### The problem:
Go through the listing and copy each line with the string "empty".

>> begin The input

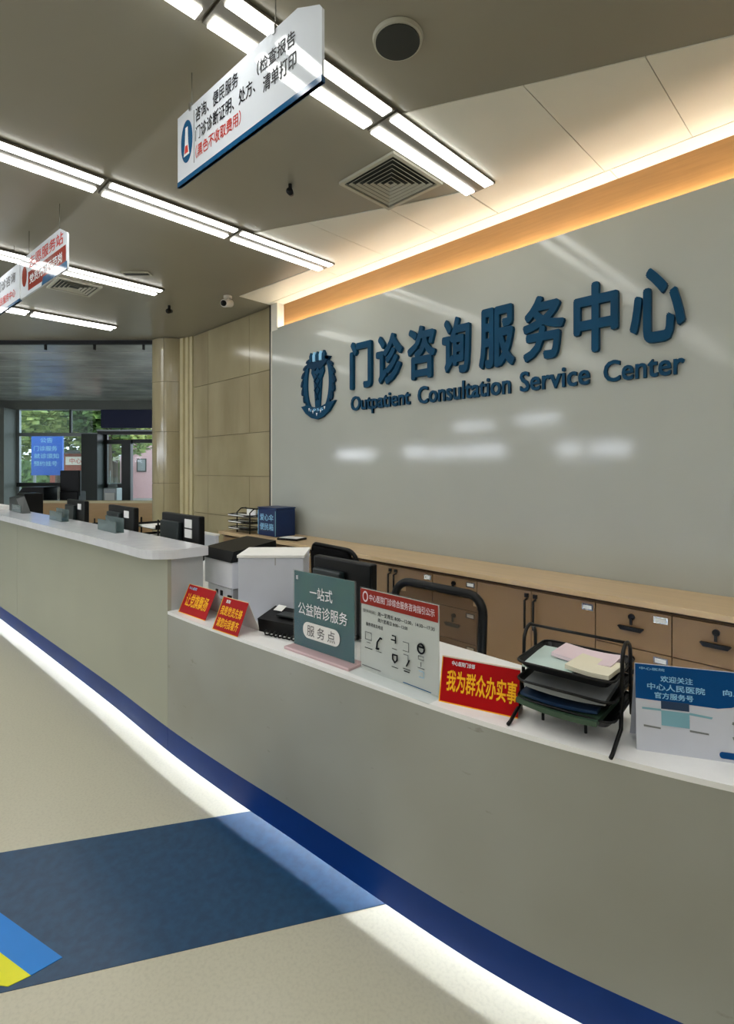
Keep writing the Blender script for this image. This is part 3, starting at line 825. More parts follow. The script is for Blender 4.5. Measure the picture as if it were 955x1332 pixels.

>> end The input
>> begin The input

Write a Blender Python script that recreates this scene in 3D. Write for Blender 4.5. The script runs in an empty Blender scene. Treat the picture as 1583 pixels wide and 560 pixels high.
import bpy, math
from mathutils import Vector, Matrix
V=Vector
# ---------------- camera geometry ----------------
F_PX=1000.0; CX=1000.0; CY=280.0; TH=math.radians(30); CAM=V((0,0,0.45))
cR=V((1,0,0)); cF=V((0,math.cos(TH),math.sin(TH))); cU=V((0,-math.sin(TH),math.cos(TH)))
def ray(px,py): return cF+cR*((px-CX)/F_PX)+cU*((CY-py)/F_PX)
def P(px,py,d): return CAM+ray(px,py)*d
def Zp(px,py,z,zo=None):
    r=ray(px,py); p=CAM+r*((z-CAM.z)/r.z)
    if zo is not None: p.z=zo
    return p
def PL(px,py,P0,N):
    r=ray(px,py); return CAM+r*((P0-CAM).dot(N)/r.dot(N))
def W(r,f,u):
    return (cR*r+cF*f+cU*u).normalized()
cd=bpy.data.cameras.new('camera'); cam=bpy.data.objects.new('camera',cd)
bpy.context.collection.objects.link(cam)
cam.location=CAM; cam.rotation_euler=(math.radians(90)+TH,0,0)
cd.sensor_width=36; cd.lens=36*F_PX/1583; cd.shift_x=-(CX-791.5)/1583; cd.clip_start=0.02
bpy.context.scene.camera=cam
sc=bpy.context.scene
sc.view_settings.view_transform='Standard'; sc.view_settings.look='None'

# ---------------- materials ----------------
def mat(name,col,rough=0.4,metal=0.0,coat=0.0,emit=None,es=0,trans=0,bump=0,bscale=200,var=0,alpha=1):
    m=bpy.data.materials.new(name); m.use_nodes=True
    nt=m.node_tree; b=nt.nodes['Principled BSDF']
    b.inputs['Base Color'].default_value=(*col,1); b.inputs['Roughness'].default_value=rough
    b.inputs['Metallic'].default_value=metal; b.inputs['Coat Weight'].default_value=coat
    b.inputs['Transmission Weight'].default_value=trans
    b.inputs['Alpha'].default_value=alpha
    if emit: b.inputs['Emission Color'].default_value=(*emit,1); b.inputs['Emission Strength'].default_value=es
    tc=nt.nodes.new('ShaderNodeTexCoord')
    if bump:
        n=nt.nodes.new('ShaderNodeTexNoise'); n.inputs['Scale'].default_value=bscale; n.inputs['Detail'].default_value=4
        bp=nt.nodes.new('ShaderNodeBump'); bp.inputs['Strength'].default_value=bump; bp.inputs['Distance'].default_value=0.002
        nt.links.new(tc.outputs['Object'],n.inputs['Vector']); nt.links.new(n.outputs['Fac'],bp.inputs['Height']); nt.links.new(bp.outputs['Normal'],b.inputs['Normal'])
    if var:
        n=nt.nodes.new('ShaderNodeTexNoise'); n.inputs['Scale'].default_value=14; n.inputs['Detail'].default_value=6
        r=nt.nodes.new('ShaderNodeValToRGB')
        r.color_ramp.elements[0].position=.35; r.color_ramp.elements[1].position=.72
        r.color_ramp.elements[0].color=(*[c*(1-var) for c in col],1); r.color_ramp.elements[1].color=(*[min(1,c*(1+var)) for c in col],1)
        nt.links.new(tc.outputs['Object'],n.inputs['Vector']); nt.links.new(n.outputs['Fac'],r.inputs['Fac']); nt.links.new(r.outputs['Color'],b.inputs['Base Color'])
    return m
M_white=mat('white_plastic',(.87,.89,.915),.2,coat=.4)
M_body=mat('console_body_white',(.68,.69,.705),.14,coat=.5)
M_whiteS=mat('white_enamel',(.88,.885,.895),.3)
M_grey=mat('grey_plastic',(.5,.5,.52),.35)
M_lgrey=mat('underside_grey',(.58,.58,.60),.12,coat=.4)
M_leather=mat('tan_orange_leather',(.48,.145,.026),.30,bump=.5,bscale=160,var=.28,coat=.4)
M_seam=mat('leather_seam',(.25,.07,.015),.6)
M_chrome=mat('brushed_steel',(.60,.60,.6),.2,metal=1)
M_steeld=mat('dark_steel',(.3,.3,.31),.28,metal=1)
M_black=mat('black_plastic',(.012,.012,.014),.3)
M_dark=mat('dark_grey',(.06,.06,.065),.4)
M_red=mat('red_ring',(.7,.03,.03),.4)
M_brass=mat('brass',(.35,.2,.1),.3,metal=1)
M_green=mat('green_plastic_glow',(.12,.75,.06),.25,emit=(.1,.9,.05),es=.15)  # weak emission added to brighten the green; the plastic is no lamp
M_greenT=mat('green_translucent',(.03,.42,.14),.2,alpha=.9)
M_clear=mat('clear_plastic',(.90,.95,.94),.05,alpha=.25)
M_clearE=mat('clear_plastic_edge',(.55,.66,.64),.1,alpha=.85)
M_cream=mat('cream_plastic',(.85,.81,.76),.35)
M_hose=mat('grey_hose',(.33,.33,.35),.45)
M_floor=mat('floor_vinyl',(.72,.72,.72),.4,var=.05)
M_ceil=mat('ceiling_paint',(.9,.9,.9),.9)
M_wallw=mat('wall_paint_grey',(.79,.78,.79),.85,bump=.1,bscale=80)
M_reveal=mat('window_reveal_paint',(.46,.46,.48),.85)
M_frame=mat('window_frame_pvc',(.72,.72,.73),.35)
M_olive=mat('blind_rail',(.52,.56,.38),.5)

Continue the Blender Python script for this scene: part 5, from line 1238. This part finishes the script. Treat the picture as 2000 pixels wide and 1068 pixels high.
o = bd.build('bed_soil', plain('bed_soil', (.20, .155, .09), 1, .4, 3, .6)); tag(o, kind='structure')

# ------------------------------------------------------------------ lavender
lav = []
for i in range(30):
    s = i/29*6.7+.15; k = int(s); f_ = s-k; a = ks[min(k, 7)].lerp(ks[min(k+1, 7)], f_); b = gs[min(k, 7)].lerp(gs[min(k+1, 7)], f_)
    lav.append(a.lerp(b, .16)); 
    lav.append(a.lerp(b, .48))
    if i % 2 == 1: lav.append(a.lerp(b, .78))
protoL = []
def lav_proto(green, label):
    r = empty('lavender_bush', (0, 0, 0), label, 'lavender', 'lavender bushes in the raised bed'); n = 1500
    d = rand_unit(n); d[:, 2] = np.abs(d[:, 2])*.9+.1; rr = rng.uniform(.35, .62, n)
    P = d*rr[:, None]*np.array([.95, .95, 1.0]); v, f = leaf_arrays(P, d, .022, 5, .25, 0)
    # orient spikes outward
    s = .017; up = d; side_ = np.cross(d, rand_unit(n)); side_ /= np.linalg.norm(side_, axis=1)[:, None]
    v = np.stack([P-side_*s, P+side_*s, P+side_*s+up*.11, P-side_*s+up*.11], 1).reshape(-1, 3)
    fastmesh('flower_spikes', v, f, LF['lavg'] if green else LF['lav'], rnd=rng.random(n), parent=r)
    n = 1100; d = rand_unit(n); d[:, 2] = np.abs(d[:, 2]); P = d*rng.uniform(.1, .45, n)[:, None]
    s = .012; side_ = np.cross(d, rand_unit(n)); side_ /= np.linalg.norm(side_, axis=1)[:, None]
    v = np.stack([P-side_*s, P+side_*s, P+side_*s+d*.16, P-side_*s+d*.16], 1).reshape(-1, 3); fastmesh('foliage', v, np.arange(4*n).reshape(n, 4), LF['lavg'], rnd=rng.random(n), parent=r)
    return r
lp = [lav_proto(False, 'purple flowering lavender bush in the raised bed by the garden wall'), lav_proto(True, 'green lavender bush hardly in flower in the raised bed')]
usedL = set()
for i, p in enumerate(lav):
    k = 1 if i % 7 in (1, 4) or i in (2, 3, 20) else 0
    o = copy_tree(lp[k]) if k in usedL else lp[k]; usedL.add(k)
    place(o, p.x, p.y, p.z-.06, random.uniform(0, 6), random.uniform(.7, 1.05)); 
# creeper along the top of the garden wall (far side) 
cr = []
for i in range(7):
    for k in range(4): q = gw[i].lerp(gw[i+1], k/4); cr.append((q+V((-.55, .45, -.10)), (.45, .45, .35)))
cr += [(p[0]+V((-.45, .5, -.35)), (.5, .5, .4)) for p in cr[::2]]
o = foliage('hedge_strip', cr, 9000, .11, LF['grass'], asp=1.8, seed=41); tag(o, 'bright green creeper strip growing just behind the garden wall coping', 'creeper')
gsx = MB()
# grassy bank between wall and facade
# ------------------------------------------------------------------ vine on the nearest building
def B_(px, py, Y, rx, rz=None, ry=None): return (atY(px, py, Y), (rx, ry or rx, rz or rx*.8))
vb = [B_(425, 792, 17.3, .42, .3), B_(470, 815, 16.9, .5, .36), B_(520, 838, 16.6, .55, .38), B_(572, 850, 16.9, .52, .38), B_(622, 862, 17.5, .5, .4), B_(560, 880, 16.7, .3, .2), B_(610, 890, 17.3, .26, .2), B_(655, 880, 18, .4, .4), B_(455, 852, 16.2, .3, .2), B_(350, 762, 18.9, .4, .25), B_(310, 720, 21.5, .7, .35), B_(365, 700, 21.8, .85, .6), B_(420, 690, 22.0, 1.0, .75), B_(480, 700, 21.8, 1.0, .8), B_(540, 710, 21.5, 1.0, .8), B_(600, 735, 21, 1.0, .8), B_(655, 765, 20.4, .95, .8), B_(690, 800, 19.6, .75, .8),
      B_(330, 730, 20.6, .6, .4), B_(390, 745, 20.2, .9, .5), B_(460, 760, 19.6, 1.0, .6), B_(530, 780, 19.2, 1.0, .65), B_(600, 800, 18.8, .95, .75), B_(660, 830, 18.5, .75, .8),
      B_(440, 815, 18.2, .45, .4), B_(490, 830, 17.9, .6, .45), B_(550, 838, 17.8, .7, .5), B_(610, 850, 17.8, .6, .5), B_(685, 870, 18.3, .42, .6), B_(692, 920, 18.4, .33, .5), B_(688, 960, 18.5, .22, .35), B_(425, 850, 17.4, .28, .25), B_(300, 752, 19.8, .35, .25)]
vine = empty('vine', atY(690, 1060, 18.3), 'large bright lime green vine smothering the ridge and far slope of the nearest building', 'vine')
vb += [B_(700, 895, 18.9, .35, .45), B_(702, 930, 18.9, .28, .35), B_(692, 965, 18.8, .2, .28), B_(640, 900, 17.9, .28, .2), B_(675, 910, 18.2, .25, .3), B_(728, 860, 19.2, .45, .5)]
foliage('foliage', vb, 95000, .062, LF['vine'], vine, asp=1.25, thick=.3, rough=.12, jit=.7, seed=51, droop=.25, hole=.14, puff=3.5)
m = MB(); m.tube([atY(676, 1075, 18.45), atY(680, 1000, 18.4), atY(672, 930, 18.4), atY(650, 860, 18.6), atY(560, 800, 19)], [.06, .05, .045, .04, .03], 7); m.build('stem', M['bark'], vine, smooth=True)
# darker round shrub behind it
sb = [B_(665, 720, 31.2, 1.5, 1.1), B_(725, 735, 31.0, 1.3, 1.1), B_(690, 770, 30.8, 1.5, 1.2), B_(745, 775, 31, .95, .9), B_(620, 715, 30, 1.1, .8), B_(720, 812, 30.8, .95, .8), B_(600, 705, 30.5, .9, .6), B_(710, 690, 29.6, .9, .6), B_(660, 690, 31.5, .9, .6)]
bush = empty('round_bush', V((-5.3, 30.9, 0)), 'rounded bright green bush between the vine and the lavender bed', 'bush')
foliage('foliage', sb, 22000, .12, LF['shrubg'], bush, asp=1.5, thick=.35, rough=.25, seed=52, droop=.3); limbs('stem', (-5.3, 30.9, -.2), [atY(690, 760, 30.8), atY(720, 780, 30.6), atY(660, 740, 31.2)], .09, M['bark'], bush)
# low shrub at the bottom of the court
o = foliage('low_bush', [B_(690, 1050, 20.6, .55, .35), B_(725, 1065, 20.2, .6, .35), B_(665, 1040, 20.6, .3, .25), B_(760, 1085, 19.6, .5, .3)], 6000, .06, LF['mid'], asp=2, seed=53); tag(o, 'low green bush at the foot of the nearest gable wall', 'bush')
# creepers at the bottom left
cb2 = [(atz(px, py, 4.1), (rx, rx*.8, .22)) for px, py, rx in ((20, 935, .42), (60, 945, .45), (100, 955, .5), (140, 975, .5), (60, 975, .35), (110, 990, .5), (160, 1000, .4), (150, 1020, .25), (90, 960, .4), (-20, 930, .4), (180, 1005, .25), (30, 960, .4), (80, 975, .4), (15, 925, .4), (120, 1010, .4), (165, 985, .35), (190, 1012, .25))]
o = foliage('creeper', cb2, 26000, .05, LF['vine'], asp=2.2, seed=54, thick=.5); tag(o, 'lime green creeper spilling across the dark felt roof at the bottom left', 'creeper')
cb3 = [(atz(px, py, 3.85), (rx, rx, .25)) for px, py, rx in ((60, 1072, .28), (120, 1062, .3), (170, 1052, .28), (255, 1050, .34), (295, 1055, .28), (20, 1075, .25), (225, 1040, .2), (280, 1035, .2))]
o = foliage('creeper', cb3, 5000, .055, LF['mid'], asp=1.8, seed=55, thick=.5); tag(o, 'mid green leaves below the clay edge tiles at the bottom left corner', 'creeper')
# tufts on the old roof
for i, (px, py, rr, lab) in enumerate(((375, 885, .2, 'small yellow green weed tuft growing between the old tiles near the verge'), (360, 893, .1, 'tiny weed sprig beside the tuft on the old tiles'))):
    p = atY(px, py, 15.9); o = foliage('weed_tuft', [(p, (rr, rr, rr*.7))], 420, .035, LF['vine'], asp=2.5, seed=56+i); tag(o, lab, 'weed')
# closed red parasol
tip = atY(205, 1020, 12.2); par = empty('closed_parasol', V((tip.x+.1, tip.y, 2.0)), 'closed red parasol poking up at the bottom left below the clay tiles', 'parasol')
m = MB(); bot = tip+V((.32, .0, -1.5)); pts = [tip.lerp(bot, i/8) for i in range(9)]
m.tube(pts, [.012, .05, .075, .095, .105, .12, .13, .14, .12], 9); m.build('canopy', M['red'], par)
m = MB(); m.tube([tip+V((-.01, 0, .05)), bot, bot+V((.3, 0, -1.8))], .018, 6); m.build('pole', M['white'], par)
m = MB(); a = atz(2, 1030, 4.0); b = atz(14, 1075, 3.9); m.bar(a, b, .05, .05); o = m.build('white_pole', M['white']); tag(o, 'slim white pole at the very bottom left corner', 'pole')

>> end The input
>> begin The input

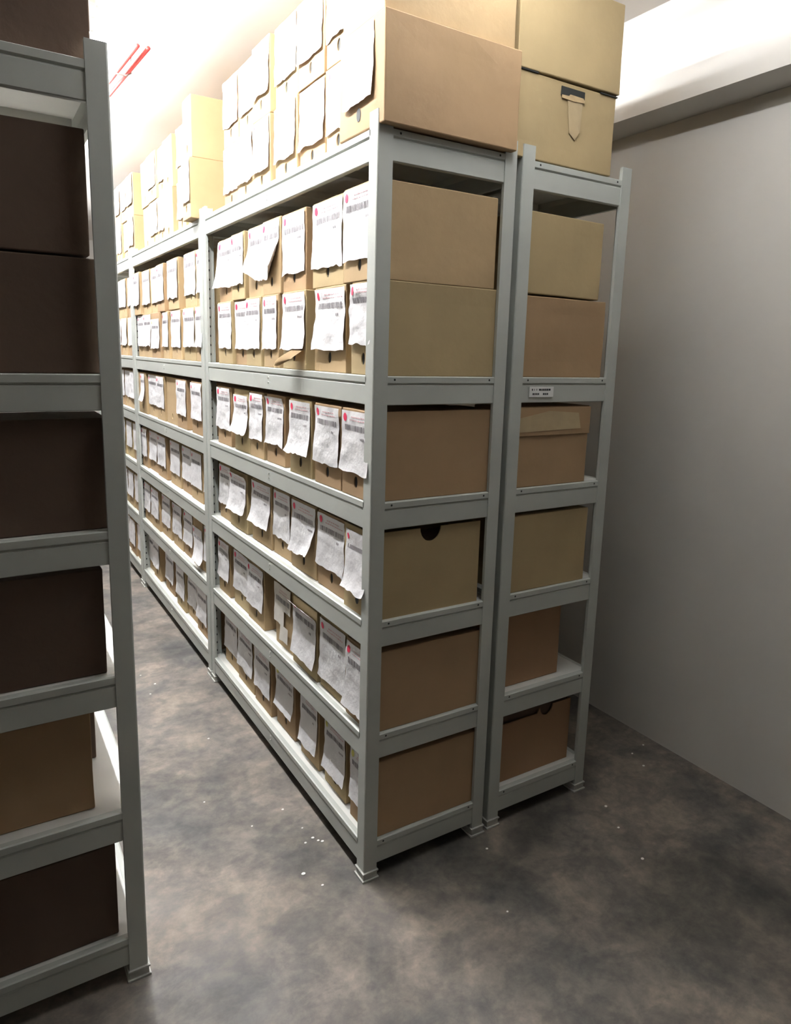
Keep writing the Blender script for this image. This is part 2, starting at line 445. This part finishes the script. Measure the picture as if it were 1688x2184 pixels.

>> end The input

### Problem solution:
Write a Blender Python script that recreates this scene in 3D. Write for Blender 4.5. The script runs in an empty Blender scene. Treat the picture as 1583 pixels wide and 560 pixels high.
    r = empty('lavender_bush', (0, 0, 0), label, 'lavender', 'lavender bushes in the raised bed'); n = 1500
vine = empty('vine', atY(690, 1060, 18.3), 'large bright lime green vine smothering the ridge and far slope of the nearest building', 'vine')
bush = empty('round_bush', V((-5.3, 30.9, 0)), 'rounded bright green bush between the vine and the lavender bed', 'bush')
tip = atY(205, 1020, 12.2); par = empty('closed_parasol', V((tip.x+.1, tip.y, 2.0)), 'closed red parasol poking up at the bottom left below the clay tiles', 'parasol')